Während wir versuchen zu bestimmen, wie das Neue Testament in Bezug auf die heutige Gemeinde richtig angewandt werden soll, müssen wir zuerst einmal anerkennen, dass es einen Unterschied gibt zwischen dem Wesentlichen und dem Zweckmässigen. Manchmal ist es schwierig, diesen Unterschied zu machen. Wenn wir aber zugeben, dass es diesen Unterschied gibt, ist dies der erste Schritt, um sicher zu gehen, dass wir alles binden, was Gott gebunden hat und nur lösen, was Gott gelöst hat.

Schlussfolgerung

Es könnte noch viel mehr darüber gesagt werden, wie wir Gottes Wort für uns anwenden sollen. Wenn wir uns aber die vier Entscheidungen und die vier Unterscheidungen bewusst machen, dann werden wir letztendlich einen guten Weg finden, Gottes Wort zu verstehen mit dem, was es uns zu sagen hat. Wichtig ist:

• Wir müssen verstehen, dass die Bibel das inspirierte Wort Gottes ist.

• Wir müssen unsere eigenen Vorstellungen, was wir glauben möchten auf die Seite legen, wenn sie im Konflikt zur Lehre Gottes stehen.

• Wir müssen gewissenhaft studieren.

• Wir müssen unsere Lehre durch das Wort prüfen und alles ablehnen, was die Schriften nicht bestätigen.

• Wir dürfen nicht erwarten, dass wir für jede Frage eine Antwort finden.

• Wir müssen mit den Wahrheiten beginnen, die leicht zu verstehen sind.

• Wir müssen das Neue Testament als den Teil der Schriften anerkennen, der für uns Menschen heute besondere Anwendung findet.

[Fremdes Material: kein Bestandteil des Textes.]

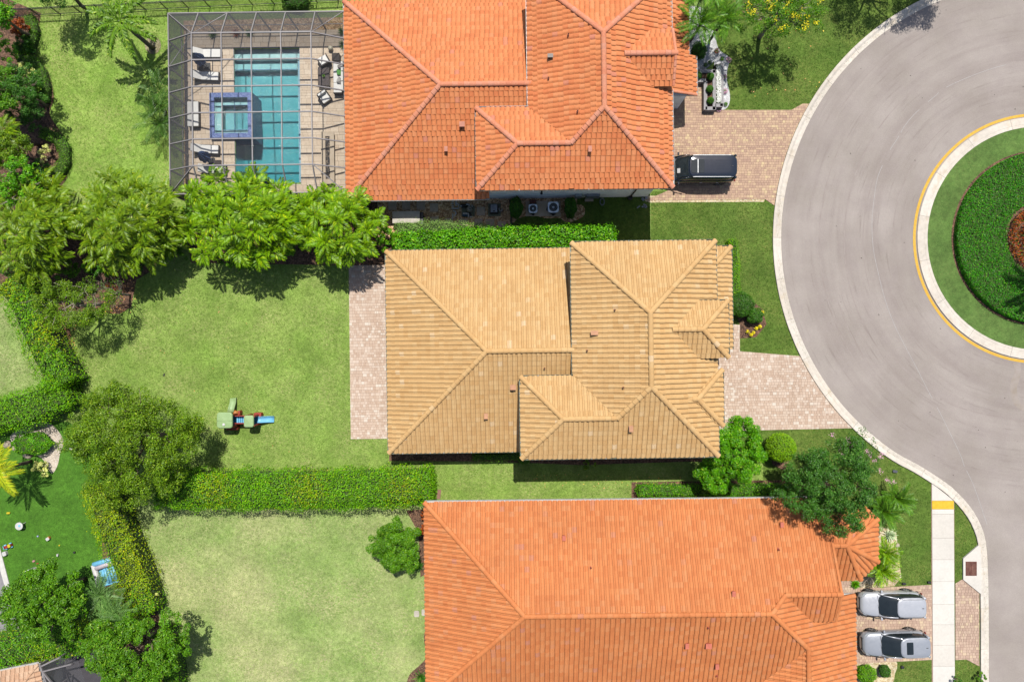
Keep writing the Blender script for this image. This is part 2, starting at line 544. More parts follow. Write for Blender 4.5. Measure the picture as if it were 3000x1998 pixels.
# ------------------------------------------------------------------ ground, lawns
POOL_HOLE = [(684.6, 142), (883, 139.6), (887.5, 538.6), (689.5, 541)]
POOL_HOLE = [(686, 146), (880, 144), (884, 536), (691, 537), (690, 397), (627, 398), (626, 286), (688, 285)]
sheet('ground', [(-10000, -10000), (14000, -10000), (14000, 14000), (-10000, 14000)], 0, G_BASE, hole=POOL_HOLE)
LAWNS = [
 ('lawn', [(40, -700), (1020, -700), (1020, 620), (40, 660)], G_A),
 ('lawn', [(140, 700), (1180, 700), (1180, 1330), (2235, 1330), (2235, 1490), (1242, 1490), (1242, 1450), (215, 1450)], G_B),
 ('lawn', [(380, 1452), (1252, 1452), (1262, 2400), (480, 2400)], G_C),
 ('lawn', [(-700, 850), (0, 850), (200, 1130), (120, 1190), (-700, 1240)], G_C),
 ('lawn', [(1182, 560), (1905, 560), (1905, 760), (1182, 760)], G_F),
 ('lawn', [(1907, 560), (2420, 560), (2420, 1040), (2080, 1040), (2080, 760), (1907, 760)], G_F),
 ('lawn', [(2080, -700), (3400, -700), (2380, 360), (2090, 340)], G_F),
 ('lawn', [(2110, 1240), (2600, 1230), (2940, 1480), (2940, 2400), (2500, 2400), (2236, 1500), (2236, 1331), (2110, 1331)], G_F),
]
for k, (nm, poly, m) in enumerate(LAWNS):
    sheet(nm, poly, .004 + .0003 * k, m, hole=POOL_HOLE if k == 0 else None)
sheet('artificial_turf', [(-700, 1250), (200, 1235), (300, 1300), (340, 1560), (360, 1720), (250, 1860), (60, 1860), (-60, 1500)], .012, TURF)
# planting beds
BEDS = [
 ('mulch_bed', smooth_line([(120, 40), (112, 95), (105, 120), (100, 150), (112, 172), (138, 205), (152, 245), (158, 290), (146, 335), (170, 375), (192, 410), (204, 450), (200, 490), (192, 530), (150, 580), (170, 640)]) + [(560, 640), (520, 700), (470, 745), (452, 790), (400, 820), (385, 900), (350, 920), (200, 910), (210, 1010), (225, 1120), (190, 1130), (130, 1085), (100, 1000), (50, 890), (0, 830), (-700, 760), (-700, 700), (-200, 500), (-200, -100)], MULCH, .014),
 ('mulch_bed', [(860, 600), (1110, 590), (1150, 660), (1780, 666), (1780, 730), (1130, 780), (560, 770), (540, 640)], MULCH, .0142),
 ('mulch_bed', [(1140, 1325), (1540, 1325), (2020, 1320), (2110, 1330), (2110, 1352), (2020, 1352), (1700, 1362), (1440, 1352), (1140, 1350)], MULCH, .0144),
 ('mulch_bed', [(2146, 885), (2190, 870), (2232, 905), (2246, 950), (2215, 988), (2168, 992), (2166, 950)], MULCH, .0146),
 ('mulch_bed', [(1850, 1412), (2360, 1405), (2360, 1462), (1242, 1472), (1850, 1460)], MULCH, .0148),
 ('mulch_bed', [(1190, 1495), (1250, 1490), (1250, 1680), (1232, 1690), (1226, 1560)], MULCH, .0150),
 ('mulch_bed', smooth_line([(1262, 1825), (1242, 1860), (1248, 1920), (1232, 1945), (1200, 1975), (1190, 2010)]) + [(1262, 2010)], MULCH, .0152),
 ('mulch_bed', [(300, 1480), (390, 1560), (420, 1640), (450, 1750), (520, 1990), (540, 2400), (-700, 2400), (-700, 1880), (200, 1840), (300, 1760)], MULCH, .0155),
 ('mulch_bed', [(2280, 1280), (2308, 1290), (2318, 1330), (2300, 1380), (2262, 1360), (2258, 1300)], MULCH, .0157),
 ('sand_patch', smooth_line([(70, 1245), (130, 1235), (160, 1250), (186, 1290), (176, 1330), (168, 1365), (150, 1385), (120, 1340), (60, 1320), (30, 1280), (70, 1245)]), SAND, .016),
 ('pebble_bed', [(1106, 560), (1495, 560), (1495, 700), (1106, 700)], PEBBLE, .018),
 ('pebble_bed', [(1890, 574), (2228, 574), (2240, 585), (2238, 592), (1905, 594), (1890, 590)], CREAMROCK, .019),
 ('pebble_bed', [(2500, 1655), (2545, 1640), (2560, 1530), (2625, 1560), (2640, 1690), (2620, 1716), (2520, 1722), (2500, 1720)], CREAMROCK, .020),
 ('pebble_bed', smooth_line([(2500, 1940), (2560, 1938), (2620, 1936), (2628, 1950), (2622, 1970), (2604, 2005), (2500, 2010)]), CREAMROCK, .021),
 ('white_rock_bed', smooth_line([(2010, 20), (2060, 26), (2075, 80), (2092, 95), (2100, 130), (2110, 150), (2136, 172), (2130, 210), (2130, 240), (2138, 275), (2136, 305), (2122, 322), (2092, 325)]) + [(2092, 180), (2040, 232), (1990, 232), (1990, 20)], WHITEROCK, .022),
 ('white_rock_bed', smooth_line([(1690, 600), (1710, 605), (1712, 630), (1690, 645), (1660, 652), (1640, 640), (1600, 640), (1560, 632), (1520, 640), (1500, 650), (1500, 580), (1690, 580)]), PEBBLE, .0225),
]
for nm, poly, m, z in BEDS: sheet(nm, poly, z, m)

# ------------------------------------------------------------------ asphalt and kerbs
CX, CY = 3040, 699
out_arc = arc(CX, CY, 752, 70, 230, 60)                      # road side of the outer kerb, then the straight run south
tail = smooth_line([(2581, 1296), (2634, 1332), (2687, 1360), (2743, 1395), (2789, 1428), (2832, 1472), (2862, 1515), (2883, 1566), (2890, 1610), (2893, 1663), (2895, 1740), (2896, 1860), (2896, 2000), (2896, 2500)], 4)
road_edge = [p for p in out_arc if p[0] < 2581 or p[1] < 1200] + tail[1:]
m, n, l, b = _nodes('worn_asphalt')
v = coords(n, l)
c0 = P(CX, CY)
sub = n.new('ShaderNodeVectorMath'); sub.operation = 'SUBTRACT'; l.new(v, sub.inputs[0]); sub.inputs[1].default_value = (c0.x, c0.y, 0)
ln = n.new('ShaderNodeVectorMath'); ln.operation = 'LENGTH'; l.new(sub.outputs[0], ln.inputs[0])
sx = n.new('ShaderNodeSeparateXYZ'); l.new(sub.outputs[0], sx.inputs[0])
at = n.new('ShaderNodeMath'); at.operation = 'ARCTAN2'; l.new(sx.outputs[1], at.inputs[0])
ab = n.new('ShaderNodeMath'); ab.operation = 'ABSOLUTE'; l.new(sx.outputs[0], ab.inputs[0]); l.new(ab.outputs[0], at.inputs[1])
cb = n.new('ShaderNodeCombineXYZ'); l.new(ln.outputs['Value'], cb.inputs[0]); l.new(at.outputs[0], cb.inputs[1])
base = ramp(n, l, noise(n, l, v, .25, 4), [(.35, T(180, 169, 160)), (.65, T(195, 184, 176))])
st = mrange(n, l, noise(n, l, cb.outputs[0], .9, 3, .6), .42, .72, 0, 1)
st2 = mrange(n, l, noise(n, l, cb.outputs[0], 4.5, 3, .6), .58, .78, 0, 1)
blot = mrange(n, l, noise(n, l, v, .6, 5, .65), .45, .8, 0, 1)
rf = mrange(n, l, ln.outputs['Value'], 18.5, 23, 1, 0)
mm = n.new('ShaderNodeMath'); mm.operation = 'MULTIPLY'; mm2 = n.new('ShaderNodeMath'); mm2.operation = 'MULTIPLY'; mm2.inputs[1].default_value = .36; l.new(rf, mm2.inputs[0]); l.new(mm2.outputs[0], mm.inputs[1]); l.new(st, mm.inputs[0])
col = mix(n, l, mm.outputs[0], base, T(150, 134, 130))
mm = n.new('ShaderNodeMath'); mm.operation = 'MULTIPLY'; mm2 = n.new('ShaderNodeMath'); mm2.operation = 'MULTIPLY'; mm2.inputs[1].default_value = .42; l.new(rf, mm2.inputs[0]); l.new(mm2.outputs[0], mm.inputs[1]); l.new(st2, mm.inputs[0])
col = mix(n, l, mm.outputs[0], col, T(128, 112, 108))
mm = n.new('ShaderNodeMath'); mm.operation = 'MULTIPLY'; mm.inputs[1].default_value = .4; l.new(blot, mm.inputs[0])
col = mix(n, l, mm.outputs[0], col, T(168, 154, 152))
col = mix(n, l, 1.0, col, mrange(n, l, noise(n, l, v, 22, 5, .8), .3, .7, .84, 1.16), 'MULTIPLY')
l.new(col, b.inputs['Base Color']); b.inputs['Roughness'].default_value = .9
b.inputs['Specular IOR Level'].default_value = .2
bump(n, l, b, noise(n, l, v, 90, 2, .8), .35, .01)
ASPH = m
sheet('asphalt_road', road_edge + [(5200, 2500), (5200, -900)], .026, ASPH)
ROAD_POLY = [P(*p).xy for p in road_edge + [(5200, 2500), (5200, -900)]]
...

• Wir müssen den Unterschied zwischen den Dingen erkennen, die von uns im Neuen Testament ausdrücklich verlangt werden und jenen, die nicht verlangt werden – zwischen den Fragen der Glaubenslehre und den Fragen der Zweckmässigkeit.

Einen Nutzen von unserem Wissen über die Auslegung und die Anwendung der Schrift haben wir erst, wenn wir das Verlangte auch tun.